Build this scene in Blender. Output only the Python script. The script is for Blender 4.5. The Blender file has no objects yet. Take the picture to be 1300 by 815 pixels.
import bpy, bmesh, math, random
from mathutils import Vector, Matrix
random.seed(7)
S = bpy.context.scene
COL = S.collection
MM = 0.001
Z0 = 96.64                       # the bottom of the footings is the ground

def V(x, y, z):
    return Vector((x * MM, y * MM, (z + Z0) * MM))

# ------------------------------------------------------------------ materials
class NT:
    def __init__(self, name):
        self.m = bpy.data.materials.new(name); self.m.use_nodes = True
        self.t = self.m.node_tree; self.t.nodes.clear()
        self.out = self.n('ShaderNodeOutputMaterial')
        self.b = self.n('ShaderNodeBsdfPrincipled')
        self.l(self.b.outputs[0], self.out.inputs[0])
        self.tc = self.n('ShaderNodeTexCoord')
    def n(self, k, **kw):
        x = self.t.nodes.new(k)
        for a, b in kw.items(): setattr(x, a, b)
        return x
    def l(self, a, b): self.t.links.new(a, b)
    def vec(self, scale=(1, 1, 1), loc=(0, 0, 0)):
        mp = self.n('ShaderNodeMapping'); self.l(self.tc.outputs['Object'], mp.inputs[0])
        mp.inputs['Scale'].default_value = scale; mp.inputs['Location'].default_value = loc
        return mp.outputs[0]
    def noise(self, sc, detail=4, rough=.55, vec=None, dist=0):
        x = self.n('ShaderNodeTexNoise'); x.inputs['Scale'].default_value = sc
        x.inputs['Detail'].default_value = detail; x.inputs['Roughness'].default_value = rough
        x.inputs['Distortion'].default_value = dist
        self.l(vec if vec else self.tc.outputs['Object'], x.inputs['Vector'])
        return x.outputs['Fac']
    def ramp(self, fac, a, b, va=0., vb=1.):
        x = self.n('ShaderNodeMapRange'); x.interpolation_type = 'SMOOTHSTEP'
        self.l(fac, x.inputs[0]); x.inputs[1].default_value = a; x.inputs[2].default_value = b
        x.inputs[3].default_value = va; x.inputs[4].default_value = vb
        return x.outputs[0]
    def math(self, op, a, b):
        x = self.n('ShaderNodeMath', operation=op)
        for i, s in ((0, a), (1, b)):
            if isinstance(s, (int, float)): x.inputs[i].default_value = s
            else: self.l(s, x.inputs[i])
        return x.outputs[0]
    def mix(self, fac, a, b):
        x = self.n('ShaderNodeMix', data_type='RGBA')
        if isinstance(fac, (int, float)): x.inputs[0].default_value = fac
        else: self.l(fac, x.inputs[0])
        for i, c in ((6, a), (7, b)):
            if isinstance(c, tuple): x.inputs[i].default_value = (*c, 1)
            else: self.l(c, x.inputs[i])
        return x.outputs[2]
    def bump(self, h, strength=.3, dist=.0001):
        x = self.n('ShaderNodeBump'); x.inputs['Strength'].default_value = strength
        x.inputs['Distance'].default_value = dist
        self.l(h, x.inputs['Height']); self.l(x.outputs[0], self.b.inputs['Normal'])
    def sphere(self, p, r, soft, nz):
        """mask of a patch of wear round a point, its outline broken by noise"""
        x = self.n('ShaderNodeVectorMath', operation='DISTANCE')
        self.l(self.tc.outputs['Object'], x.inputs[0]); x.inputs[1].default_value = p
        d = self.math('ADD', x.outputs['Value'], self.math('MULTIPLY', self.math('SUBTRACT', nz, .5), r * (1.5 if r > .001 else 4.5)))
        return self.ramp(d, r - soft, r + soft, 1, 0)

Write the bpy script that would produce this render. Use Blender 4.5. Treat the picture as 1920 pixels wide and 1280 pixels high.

===

*SHORT PROBLEM*: Quote the data above in full, changing nothing.

*ANSWER BELOW*:
Build this scene in Blender. Output only the Python script. The script is for Blender 4.5. The Blender file has no objects yet. Take the picture to be 1300 by 815 pixels.
import bpy, bmesh, math, random
from mathutils import Vector, Matrix
random.seed(7)
S = bpy.context.scene
COL = S.collection
MM = 0.001
Z0 = 96.64                       # the bottom of the footings is the ground

def V(x, y, z):
    return Vector((x * MM, y * MM, (z + Z0) * MM))

# ------------------------------------------------------------------ materials
class NT:
    def __init__(self, name):
        self.m = bpy.data.materials.new(name); self.m.use_nodes = True
        self.t = self.m.node_tree; self.t.nodes.clear()
        self.out = self.n('ShaderNodeOutputMaterial')
        self.b = self.n('ShaderNodeBsdfPrincipled')
        self.l(self.b.outputs[0], self.out.inputs[0])
        self.tc = self.n('ShaderNodeTexCoord')
    def n(self, k, **kw):
        x = self.t.nodes.new(k)
        for a, b in kw.items(): setattr(x, a, b)
        return x
    def l(self, a, b): self.t.links.new(a, b)
    def vec(self, scale=(1, 1, 1), loc=(0, 0, 0)):
        mp = self.n('ShaderNodeMapping'); self.l(self.tc.outputs['Object'], mp.inputs[0])
        mp.inputs['Scale'].default_value = scale; mp.inputs['Location'].default_value = loc
        return mp.outputs[0]
    def noise(self, sc, detail=4, rough=.55, vec=None, dist=0):
        x = self.n('ShaderNodeTexNoise'); x.inputs['Scale'].default_value = sc
        x.inputs['Detail'].default_value = detail; x.inputs['Roughness'].default_value = rough
        x.inputs['Distortion'].default_value = dist
        self.l(vec if vec else self.tc.outputs['Object'], x.inputs['Vector'])
        return x.outputs['Fac']
    def ramp(self, fac, a, b, va=0., vb=1.):
        x = self.n('ShaderNodeMapRange'); x.interpolation_type = 'SMOOTHSTEP'
        self.l(fac, x.inputs[0]); x.inputs[1].default_value = a; x.inputs[2].default_value = b
        x.inputs[3].default_value = va; x.inputs[4].default_value = vb
        return x.outputs[0]
    def math(self, op, a, b):
        x = self.n('ShaderNodeMath', operation=op)
        for i, s in ((0, a), (1, b)):
            if isinstance(s, (int, float)): x.inputs[i].default_value = s
            else: self.l(s, x.inputs[i])
        return x.outputs[0]
    def mix(self, fac, a, b):
        x = self.n('ShaderNodeMix', data_type='RGBA')
        if isinstance(fac, (int, float)): x.inputs[0].default_value = fac
        else: self.l(fac, x.inputs[0])
        for i, c in ((6, a), (7, b)):
            if isinstance(c, tuple): x.inputs[i].default_value = (*c, 1)
            else: self.l(c, x.inputs[i])
        return x.outputs[2]
    def bump(self, h, strength=.3, dist=.0001):
        x = self.n('ShaderNodeBump'); x.inputs['Strength'].default_value = strength
        x.inputs['Distance'].default_value = dist
        self.l(h, x.inputs['Height']); self.l(x.outputs[0], self.b.inputs['Normal'])
    def sphere(self, p, r, soft, nz):
        """mask of a patch of wear round a point, its outline broken by noise"""
        x = self.n('ShaderNodeVectorMath', operation='DISTANCE')
        self.l(self.tc.outputs['Object'], x.inputs[0]); x.inputs[1].default_value = p
        d = self.math('ADD', x.outputs['Value'], self.math('MULTIPLY', self.math('SUBTRACT', nz, .5), r * (1.5 if r > .001 else 4.5)))
        return self.ramp(d, r - soft, r + soft, 1, 0)

Write the bpy script that would produce this render. Use Blender 4.5. Treat the picture as 1920 pixels wide and 1280 pixels high.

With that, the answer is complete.